At the end of last week, the pair showed sudden growth. The asset soared 1.5% from a 3-month low of 133.63 to 135.98 on Friday.
This sharp uptrend was due to the release of stronger-than-expected data from the U.S. labor market.
NonFarm Payrolls increased by 263,000 in November, well above economists' estimates of 200,000.
Also unexpected was a sharp rise in wages and salaries in November. It jumped 0.6% month-on-month and 5.1% year-on-year, compared to forecasts of 0.3% and 4.6%, respectively.
The fact that the labor market remains strong despite the current tightening cycle has given hope for a continuation of the central bank's hawkish course in America.
In light of recent comments from Federal Reserve Chairman Jerome Powell, the market now has almost no doubt that the central bank will raise rates not by 75 bps next week, but only by half a percentage point.
However, many dollar bulls are still holding out hope for a higher interest rate.
There is speculation that the Fed will need several more rounds of tightening to get inflation under complete control. Continued aggressive policy should support the dollar.
Traders got a hawkish message from Chicago Fed President Charles Evans. The official said he expects a higher peak Fed interest rate even as the pace of tightening slows.
This also helped the U.S. currency to strengthen. However, the dollar ended the week on a minor note. The dollar showed the worst dynamics when paired with the yen.
The yen rose 3.5% against the greenback last week. That's the best weekly gain for the JPY in 14 years.
For the yen, which has suffered the most from the aggressive policy of the US central bank this year, the main catalyst now is increased fears of a less hawkish Fed policy.
At this stage, this fundamental factor carries much more weight for the Japanese currency than the Bank of Japan's continued dovish rhetoric.
Lately, the yen bulls have been ignoring any statements from the BOJ about continuing ultra-soft policy. That was also the case at the end of last week.
On Friday, BOJ Governor Haruhiko Kuroda once again predicted a slowdown in inflation in Japan in 2023. This means that for the foreseeable future, the Japanese central bank is more likely to continue its current monetary course, which runs counter to the global tightening trend.

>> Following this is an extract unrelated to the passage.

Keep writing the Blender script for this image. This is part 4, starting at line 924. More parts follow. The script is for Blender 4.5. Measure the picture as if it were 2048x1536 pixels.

Nevertheless, this time, Kuroda's dovish comments, which usually plunge the yen, did not help the USD/JPY pair. It failed to stay near the 136 level and spiked to the 134 area.

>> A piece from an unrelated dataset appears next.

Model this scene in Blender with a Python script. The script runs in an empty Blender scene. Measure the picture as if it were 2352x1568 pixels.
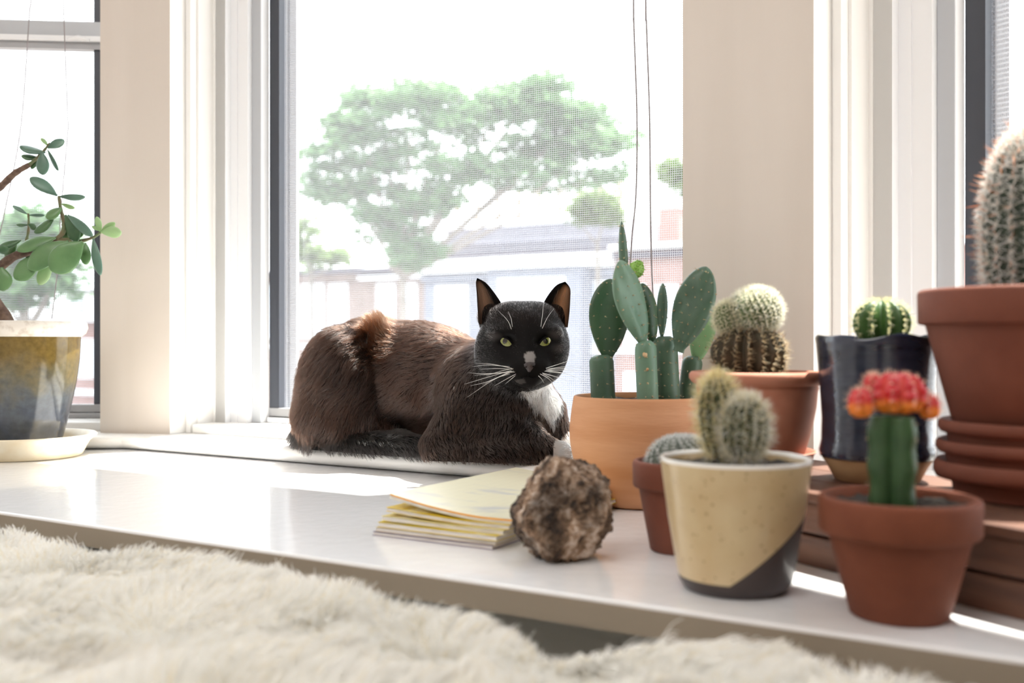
import bpy, bmesh, math, random
import numpy as np
from mathutils import Vector, Matrix, noise as mnoise
random.seed(7); rng = np.random.default_rng(11)
SC = bpy.context.scene; COL = SC.collection
PI = math.pi
# ------------------------------------------------------------------ camera, world, sun, lights, exposure
F, CX, CY, HC = 2287.0, 1176.0, 784.0, 0.166        # 35 mm lens on a 2352 px wide frame; camera height over the bench
cam = bpy.data.cameras.new('camera'); cam.sensor_width = 36; cam.lens = 36*F/2352; cam.clip_start = .02; cam.clip_end = 500
cam.dof.use_dof = True; cam.dof.focus_distance = 1.19; cam.dof.aperture_fstop = 5.0
cam_o = bpy.data.objects.new('camera', cam); COL.objects.link(cam_o)
cam_o.location = (0, 0, HC); cam_o.rotation_euler = (PI/2, 0, 0); SC.camera = cam_o
w = bpy.data.worlds.new('sky'); SC.world = w; w.use_nodes = True
bg = w.node_tree.nodes['Background']; bg.inputs[0].default_value = (.93, .97, 1, 1); bg.inputs[1].default_value = 2.4
sun = bpy.data.lights.new('sun', 'SUN'); sun.energy = 14; sun.angle = .0095; sun.color = (1, .95, .87)
sun_o = bpy.data.objects.new('sun', sun); COL.objects.link(sun_o)
SUNDIR = Vector((.90*.345, .436*.345, .939)).normalized()
sun_o.rotation_euler = SUNDIR.to_track_quat('Z', 'Y').to_euler(); sun_o.location = (3, 3, 6)
ar = bpy.data.lights.new('room_fill', 'AREA'); ar.shape = 'RECTANGLE'; ar.size = 1.6; ar.size_y = 1.2; ar.energy = 14; ar.color = (1, .97, .94)  # added fill lamp under the ceiling, stands for no real source
ar_o = bpy.data.objects.new('room_fill', ar); COL.objects.link(ar_o); ar_o.location = (-.9, -.25, 1.62); ar_o.rotation_euler = (math.radians(12), 0, 0)
vs = SC.view_settings; vs.view_transform = 'Standard'; vs.look = 'None'; vs.gamma = 1; vs.use_curve_mapping = False; vs.exposure = 1.12
cy = SC.cycles; cy.max_bounces = 9; cy.diffuse_bounces = 5; cy.glossy_bounces = 3; cy.transmission_bounces = 4; cy.transparent_max_bounces = 16
cy.caustics_reflective = False; cy.caustics_refractive = False; cy.sample_clamp_indirect = 6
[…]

On Monday morning, USD/JPY was under pressure due to expectations of the release of the US Services Business Activity Index. According to the forecasts the index will slide from 54.4 to 53.1.
A decline in business activity may intensify traders' fears about the slowdown of rate hikes in America. Against this backdrop, the dollar-yen asset risks going even deeper south today.
According to many analysts' forecasts, the pair will remain mostly in the red zone in the coming days. The downward momentum may intensify significantly ahead of the U.S. inflation data for November.
The report will be published on December 13 and the next day the Fed will have to give its verdict on interest rates.
If the market sees a significant slowdown in consumer price growth for the second consecutive month, this will likely force traders to revise their forecasts for the ultimate U.S. interest rate.
If that is the case, the dollar could plunge before the Fed announces its decision. The yen will benefit the most in this situation.
Friday's sharp declines brought the pair back below the 200 SMA. This indicates that there is progress in developing the downward momentum.
A clear breakout of 134.00 and a drop below the current monthly low at 133.626 would be necessary for the bearish trend to gain momentum. If the dollar remains weak, a 61.8% retracement of 2020-2022 could provide additional support around 132.550.
To regain confidence, the bulls need to stay above the 200-day moving average and cross the psychologically important level of 135.00. This will result in forming the next resistance level around 135.60.